The listing below begins with the first line you should copy; stop after the line containing "fitting(g, 'outlet_port', a, b, .0110, M['brass'])", and drop every picture.

Data block -
· · · · · · ·

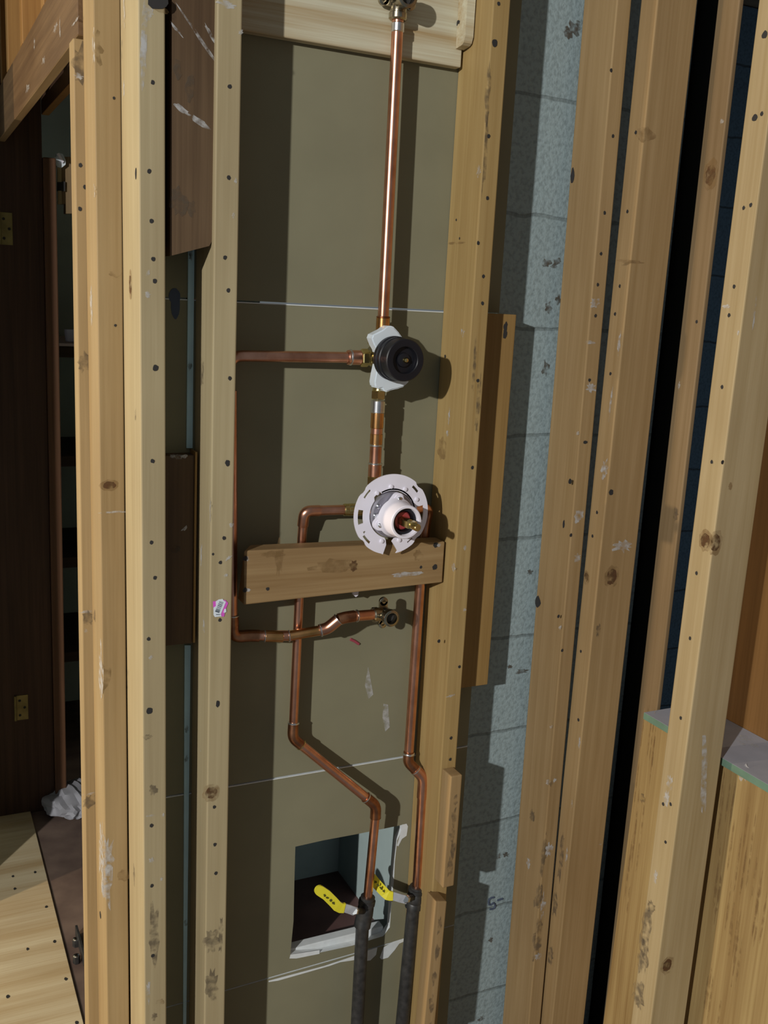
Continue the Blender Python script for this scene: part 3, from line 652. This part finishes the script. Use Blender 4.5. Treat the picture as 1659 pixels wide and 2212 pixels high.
fitting(g, 'brass_port', a+EX*.008, b, .0125, M['brass'])
fitting(g, 'hex_nut', b, P(779, 773, .061), .0150, M['brass'], 6)
a = P(820, 836, .057); b = P(817.5, 850, .0565)
fitting(g, 'outlet_port', a, b, .0110, M['brass'])

# tub line
g = thing('tub_spout_pipe', 'soldered copper line from black valve down behind the stud to the tub outlet', 'pipe', P(518, 1372, .078))
hA = P(779, 772.5, .061); hB = P(750, 772, .0615)
fitting(g, 'coupling', hA, hB, .0122, M['copper'])
ringj(g, P(757, 772, .0614), hA-hB, .0125, .004)
vT = P(512, 769, .078); vB = P(517, 1372, .078)
vB.x = .4835
t1 = Vector((.4745, .078, P(512, 769, .078).z))
pipe(g, 'pipe', [hB, P(560, 769.5, .070), t1-EX*.004, t1-EX*.003-EZ*.06], .0090, M['copper'], .02)
pipe(g, 'pipe', [t1-EZ*.055, vB+EZ*.02], .0085, M['copper'])
s = [P(542, 1373, .076), P(572, 1374, .070), P(612, 1375, .063), P(630, 1373, .060), P(690, 1362, .048), P(708, 1357, .044), P(731, 1338, .038), P(752, 1332, .036), P(786, 1329, .037), P(826, 1326, .040)]
pipe(g, 'elbow', [vB+EZ*.035, vB+Vector((.001, 0, -.002)), s[0], s[0].lerp(s[1], .6)], .0104, M['copper_dark'], .022)
ringj(g, vB+EZ*.036, EZ, .0104, .003)
pipe(g, 'pipe', [s[0], s[3]], .0090, M['copper'])
fitting(g, 'coupling', s[1], s[2], .0102, M['copper_hot'])
ringj(g, s[1], s[2]-s[1], .0100, .003); ringj(g, s[3].lerp(s[2], .3), s[3]-s[2], .0098, .003)
pipe(g, 'pipe', [s[2].lerp(s[3], .5), s[4]], .0089, M['copper_hot'])
ringj(g, s[4].lerp(s[3], -.06), s[4]-s[3], .0105, .004)
pipe(g, 'elbow', [s[4], s[5], s[6]], .0106, M['copper'], .014)
ringj(g, s[6], s[6]-s[5], .0106, .0028)
pipe(g, 'elbow', [s[6], s[7].lerp(s[6], .35), s[8].lerp(s[7], .6)], .0104, M['copper_dark'], .014)
ringj(g, s[7].lerp(s[8], .55), s[8]-s[7], .0102, .003)
pipe(g, 'pipe', [s[7], s[9]], .0093, M['copper'])
sE = P(831, 1326, .042)
g = thing('tub_elbow', 'shiny brass drop-ear elbow facing out below the wood block', 'pipe elbow', sE)
elbow_fitting(g, sE, (s[8]-s[9]), (0, .0, 1), .013, .98)

# connector between the valves
cT, cB = P(818, 842, .0565), P(808.5, 1040, .054)
cv = cB-cT; L = cv.length; dv = cv.normalized()
g = thing('valve_connector_pipe', 'short soldered copper connector between the black valve and white valve', 'pipe', cB)
def cpt(y): return cT+cv*((y-842)/(1040-842))
fitting(g, 'hex_adapter', cpt(843), cpt(862), .0125, M['brass'], 6)
fitting(g, 'tinned_collar', cpt(864), cpt(892), .0122, M['solder'])
fitting(g, 'coupling', cpt(890), cpt(925), .0112, M['copper_hot'])
fitting(g, 'pipe', cpt(922), cpt(1003), .0102, M['copper'])
fitting(g, 'coupling', cpt(935), cpt(960), .0108, M['copper_hot'])
ringj(g, cpt(961), dv, .0106, .004); ringj(g, cpt(1001), dv, .0112, .004)
fitting(g, 'adapter', cpt(1002), cpt(1030), .0114, M['copper'])
fitting(g, 'brass_end', cpt(1028), cpt(1048), .0128, M['brass'], 6)

# mixing valve
mx, mz = .7395, 1.1475
g = thing('shower_mixing_valve', 'white ringed shower valve with brass stem above the wood block', 'valve', (mx, .05, mz))
bm = bmesh.new(); Ro, Ri, yr = .0695, .0415, .0135
def pol(r, t, y=yr): return Vector((mx+r*math.cos(math.radians(t)), y, mz+r*math.sin(math.radians(t))))
notch = {45: 1, 142: 1, 222: 1, 318: 1}
outer = []; T0, T1 = -80.0, 256.0
N_ = 84
for k in range(N_+1):
    t = T0+(T1-T0)*k/N_
    r = Ro
    for c_ in (45, 142, 222, -42):
        dd = abs((t-c_+180) % 360-180)
        if dd < 7: r = Ro-.0030*(1-(dd/7)**2)
    outer.append(pol(r, t))
tipL = pol(Ro+.001, 259.5); inner = []
for k in range(61):
    t = T1-2-(T1-T0-4)*k/60
    r = Ri
    if 118 < t < 140: r = Ri+.005
    inner.append(pol(r, t))
outer += [tipL, pol(Ri+.012, 262), pol(Ri+.004, 259)]
loop = outer+inner+[pol(Ri+.006, -86), pol(Ro-.003, -77)]
def slot(r0, r1, a0, a1, n=6):
    return [pol(r0, a0+(a1-a0)*k/n) for k in range(n+1)]+[pol(r1, a1-(a1-a0)*k/n) for k in range(n+1)]
slots = [slot(.0485, .0615, -12, 13), slot(.0530, .0632, 170, 194), slot(.0580, .0625, 37, 52), slot(.0580, .0625, 134, 150), slot(.0590, .0632, 214, 232), slot(.0595, .0628, 303, 314), slot(.0550, .0590, 208, 212, 2)]
poly_solid(bm, [loop]+slots, (0, .003, 0))
finish('mounting_ring', bm, M['white_plastic'], g)
bm = bmesh.new()
for t0, t1 in ((-40, 120),):
    n = 36; rr = []
    for k in range(n+1):
        t = t0+(t1-t0)*k/n
        rr.append([bm.verts.new(pol(r, t, y)) for r, y in ((Ri+.001, yr), (Ri+.001, yr+.020), (Ri+.0035, yr+.020), (Ri+.0035, yr))])
    for a_, b_ in zip(rr, rr[1:]):
        for k in range(4): bm.faces.new((a_[k], a_[(k+1) % 4], b_[(k+1) % 4], b_[k]))
    bm.faces.new(rr[0]); bm.faces.new(rr[-1][::-1])
finish('ring_wall', bm, M['white_plastic'], g, recalc=True)
for t in (95, 28, 128, 250, -70, 62):
    bm = bmesh.new(); c_ = pol(Ri+.007 if t != 28 else .052, t); lathe(bm, c_+EY*.0005, -EY, [(0, .0036), (.003, .0034), (.0036, .002)], 14)
    finish('ring_boss', bm, M['white_plastic'], g, smooth=True)
bm = bmesh.new(); lathe(bm, (mx, .070, mz), -EY, [(0, .024), (.006, .030), (.045, .030), (.046, .0395), (.060, .0395), (.062, .038), (.062, .024)], 40)
body = finish('valve_body', bm, M['grey_metal'], g, smooth=True)
for t in (150, 178):
    c_ = pol(.034, t, .008); bm = bmesh.new(); lathe(bm, c_, -EY, [(0, .0042), (.004, .0042), (.005, .003)], 16); finish('body_screw', bm, M['chrome'], body, smooth=True)
# bonnet plate: rounded triangle with a barrel
bm = bmesh.new(); pts = []
bx0, bz0 = mx-.001, mz-.001
for c_t in (82, 202, 322):
    cx, cz = bx0+.0315*math.cos(math.radians(c_t)), bz0+.0315*math.sin(math.radians(c_t))
    for k in range(-5, 6):
        t = math.radians(c_t+k*11); pts.append(Vector((cx+.0098*math.cos(t), .0068, cz+.0098*math.sin(t))))
poly_solid(bm, [pts], (0, -.012, 0)); bmesh.ops.bevel(bm, geom=[e for e in bm.edges if len(e.link_faces) == 2 and e.calc_face_angle(0) > .9], offset=.0018, segments=2, affect='EDGES')
bon = finish('bonnet', bm, M['white_plastic'], g, smooth=True, autosmooth=30)
bm = bmesh.new(); lathe(bm, (bx0, -.005, bz0), -EY, [(0, .0335), (.004, .0310), (.010, .0298), (.038, .0284), (.0395, .0270), (.0395, .0240), (.0385, .0232), (.010, .0225)], 44)
finish('barrel', bm, M['white_plastic'], bon, smooth=True)
bm = bmesh.new(); lathe(bm, (bx0, -.014, bz0), -EY, [(0, .0232), (.0006, .0232), (.020, .0228), (.022, .0215), (.022, .0175), (.002, .0170)], 36)
finish('bore_sleeve', bm, M['black_plastic'], bon, smooth=True)
bm = bmesh.new(); lathe(bm, (bx0, -.012, bz0), -EY, [(0, .0168), (.016, .0160), (.018, .014), (.018, .006)], 30)
finish('red_seal', bm, M['red_rubber'], bon, smooth=True)
for c_t in (82, 202, 322):
    cx, cz = bx0+.0315*math.cos(math.radians(c_t)), bz0+.0315*math.sin(math.radians(c_t))
    bm = bmesh.new(); lathe(bm, (cx, -.005, cz), -EY, [(0, .0042), (.003, .0042), (.0042, .003), (.0043, .001)], 16); finish('bonnet_screw', bm, M['chrome'], bon, smooth=True)
bm = bmesh.new(); sx = bx0
lathe(bm, (sx, -.026, bz0), -EY, [(0, .0078), (.030, .0078), (.031, .0062), (.058, .0062), (.060, .005)], 22)
hexa(bm, [Vector((sx+a_*.0085, y, bz0+b_*.0055)) for b_ in (-1, 1) for a_, y in ((-1, -.030), (1, -.030), (1, -.066), (-1, -.066))], 0, .0008)
finish('stem', bm, M['brass'], g, smooth=True)
fitting(g, 'inlet_port', Vector((mx+.024, .052, mz-.004)), Vector((mx+.066, .060, mz-.004)), .0115, M['brass'])
a = P(752, 1101, .062); fitting(g, 'inlet_port', Vector((mx-.022, .056, a.z)), a, .0108, M['brass'])
fitting(g, 'outlet_port', Vector((mx-.012, .054, mz+.02)), cpt(1046), .0105, M['brass'])
bm = bmesh.new()
tp = [P(x, y, .062) for x, y in ((760, 1250), (782, 1250), (777, 1288), (772, 1292), (767, 1288))]
poly_solid(bm, [tp], (0, .006, 0)); bmesh.ops.translate(bm, verts=bm.verts, vec=(0, .0065, 0))
finish('guard_tab', bm, M['white_plastic'], g)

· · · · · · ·

Result for this exercise -
Continue the Blender Python script for this scene: part 3, from line 652. This part finishes the script. Use Blender 4.5. Treat the picture as 1659 pixels wide and 2212 pixels high.
fitting(g, 'brass_port', a+EX*.008, b, .0125, M['brass'])
fitting(g, 'hex_nut', b, P(779, 773, .061), .0150, M['brass'], 6)
a = P(820, 836, .057); b = P(817.5, 850, .0565)
fitting(g, 'outlet_port', a, b, .0110, M['brass'])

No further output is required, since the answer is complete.